OBJECTIVE
Repeat the material verbatim and drop the pictures.

COLLECTED MATERIAL
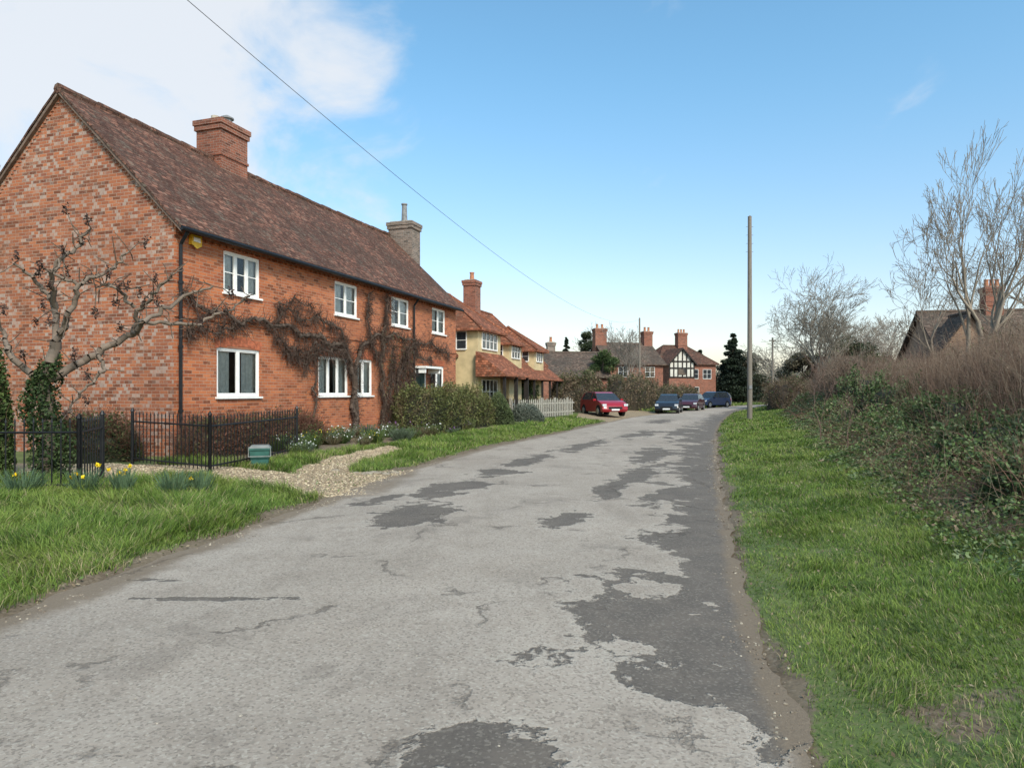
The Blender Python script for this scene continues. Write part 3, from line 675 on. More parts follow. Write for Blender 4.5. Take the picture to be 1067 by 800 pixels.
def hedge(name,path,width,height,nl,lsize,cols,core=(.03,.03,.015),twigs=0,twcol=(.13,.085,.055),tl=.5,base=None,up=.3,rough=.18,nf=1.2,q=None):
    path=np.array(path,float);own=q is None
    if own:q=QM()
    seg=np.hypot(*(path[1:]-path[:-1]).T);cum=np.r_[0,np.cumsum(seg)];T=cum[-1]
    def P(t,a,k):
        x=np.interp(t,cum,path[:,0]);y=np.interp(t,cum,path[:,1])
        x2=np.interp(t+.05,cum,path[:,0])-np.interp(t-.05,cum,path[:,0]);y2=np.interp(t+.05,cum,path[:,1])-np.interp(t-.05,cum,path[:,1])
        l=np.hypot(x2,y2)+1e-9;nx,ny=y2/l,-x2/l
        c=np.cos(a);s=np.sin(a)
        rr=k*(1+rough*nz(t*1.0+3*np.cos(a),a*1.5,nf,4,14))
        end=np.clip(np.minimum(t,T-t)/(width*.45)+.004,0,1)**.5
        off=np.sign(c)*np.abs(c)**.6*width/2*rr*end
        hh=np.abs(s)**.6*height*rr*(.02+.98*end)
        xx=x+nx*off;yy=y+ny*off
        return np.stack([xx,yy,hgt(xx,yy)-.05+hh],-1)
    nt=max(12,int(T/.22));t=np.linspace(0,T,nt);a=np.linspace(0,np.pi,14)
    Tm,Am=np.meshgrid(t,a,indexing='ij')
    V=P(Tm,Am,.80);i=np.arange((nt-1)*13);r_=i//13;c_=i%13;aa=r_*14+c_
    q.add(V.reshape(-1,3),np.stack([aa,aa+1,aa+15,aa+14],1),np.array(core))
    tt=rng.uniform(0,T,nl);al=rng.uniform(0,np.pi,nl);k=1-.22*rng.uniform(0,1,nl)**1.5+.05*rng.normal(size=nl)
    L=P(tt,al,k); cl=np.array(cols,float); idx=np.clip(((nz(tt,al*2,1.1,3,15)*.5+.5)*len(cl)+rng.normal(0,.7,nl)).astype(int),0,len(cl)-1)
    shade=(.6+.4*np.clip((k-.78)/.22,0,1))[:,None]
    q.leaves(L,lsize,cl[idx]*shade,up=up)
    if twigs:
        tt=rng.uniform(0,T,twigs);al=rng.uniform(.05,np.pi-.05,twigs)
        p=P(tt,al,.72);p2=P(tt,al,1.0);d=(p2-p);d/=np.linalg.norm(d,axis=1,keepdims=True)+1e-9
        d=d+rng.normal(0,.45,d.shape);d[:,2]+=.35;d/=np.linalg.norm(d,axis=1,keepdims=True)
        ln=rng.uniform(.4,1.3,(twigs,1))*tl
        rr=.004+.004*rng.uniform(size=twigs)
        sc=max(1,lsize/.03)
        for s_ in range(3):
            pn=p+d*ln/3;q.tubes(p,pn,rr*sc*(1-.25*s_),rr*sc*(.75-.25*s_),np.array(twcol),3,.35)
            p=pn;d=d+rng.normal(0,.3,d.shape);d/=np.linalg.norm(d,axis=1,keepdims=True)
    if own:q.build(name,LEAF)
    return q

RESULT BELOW
The Blender Python script for this scene continues. Write part 3, from line 675 on. More parts follow. Write for Blender 4.5. Take the picture to be 1067 by 800 pixels.
def hedge(name,path,width,height,nl,lsize,cols,core=(.03,.03,.015),twigs=0,twcol=(.13,.085,.055),tl=.5,base=None,up=.3,rough=.18,nf=1.2,q=None):
    path=np.array(path,float);own=q is None
    if own:q=QM()
    seg=np.hypot(*(path[1:]-path[:-1]).T);cum=np.r_[0,np.cumsum(seg)];T=cum[-1]
    def P(t,a,k):
        x=np.interp(t,cum,path[:,0]);y=np.interp(t,cum,path[:,1])
        x2=np.interp(t+.05,cum,path[:,0])-np.interp(t-.05,cum,path[:,0]);y2=np.interp(t+.05,cum,path[:,1])-np.interp(t-.05,cum,path[:,1])
        l=np.hypot(x2,y2)+1e-9;nx,ny=y2/l,-x2/l
        c=np.cos(a);s=np.sin(a)
        rr=k*(1+rough*nz(t*1.0+3*np.cos(a),a*1.5,nf,4,14))
        end=np.clip(np.minimum(t,T-t)/(width*.45)+.004,0,1)**.5
        off=np.sign(c)*np.abs(c)**.6*width/2*rr*end
        hh=np.abs(s)**.6*height*rr*(.02+.98*end)
        xx=x+nx*off;yy=y+ny*off
        return np.stack([xx,yy,hgt(xx,yy)-.05+hh],-1)
    nt=max(12,int(T/.22));t=np.linspace(0,T,nt);a=np.linspace(0,np.pi,14)
    Tm,Am=np.meshgrid(t,a,indexing='ij')
    V=P(Tm,Am,.80);i=np.arange((nt-1)*13);r_=i//13;c_=i%13;aa=r_*14+c_
    q.add(V.reshape(-1,3),np.stack([aa,aa+1,aa+15,aa+14],1),np.array(core))
    tt=rng.uniform(0,T,nl);al=rng.uniform(0,np.pi,nl);k=1-.22*rng.uniform(0,1,nl)**1.5+.05*rng.normal(size=nl)
    L=P(tt,al,k); cl=np.array(cols,float); idx=np.clip(((nz(tt,al*2,1.1,3,15)*.5+.5)*len(cl)+rng.normal(0,.7,nl)).astype(int),0,len(cl)-1)
    shade=(.6+.4*np.clip((k-.78)/.22,0,1))[:,None]
    q.leaves(L,lsize,cl[idx]*shade,up=up)
    if twigs:
        tt=rng.uniform(0,T,twigs);al=rng.uniform(.05,np.pi-.05,twigs)
        p=P(tt,al,.72);p2=P(tt,al,1.0);d=(p2-p);d/=np.linalg.norm(d,axis=1,keepdims=True)+1e-9
        d=d+rng.normal(0,.45,d.shape);d[:,2]+=.35;d/=np.linalg.norm(d,axis=1,keepdims=True)
        ln=rng.uniform(.4,1.3,(twigs,1))*tl
        rr=.004+.004*rng.uniform(size=twigs)
        sc=max(1,lsize/.03)
        for s_ in range(3):
            pn=p+d*ln/3;q.tubes(p,pn,rr*sc*(1-.25*s_),rr*sc*(.75-.25*s_),np.array(twcol),3,.35)
            p=pn;d=d+rng.normal(0,.3,d.shape);d/=np.linalg.norm(d,axis=1,keepdims=True)
    if own:q.build(name,LEAF)
    return q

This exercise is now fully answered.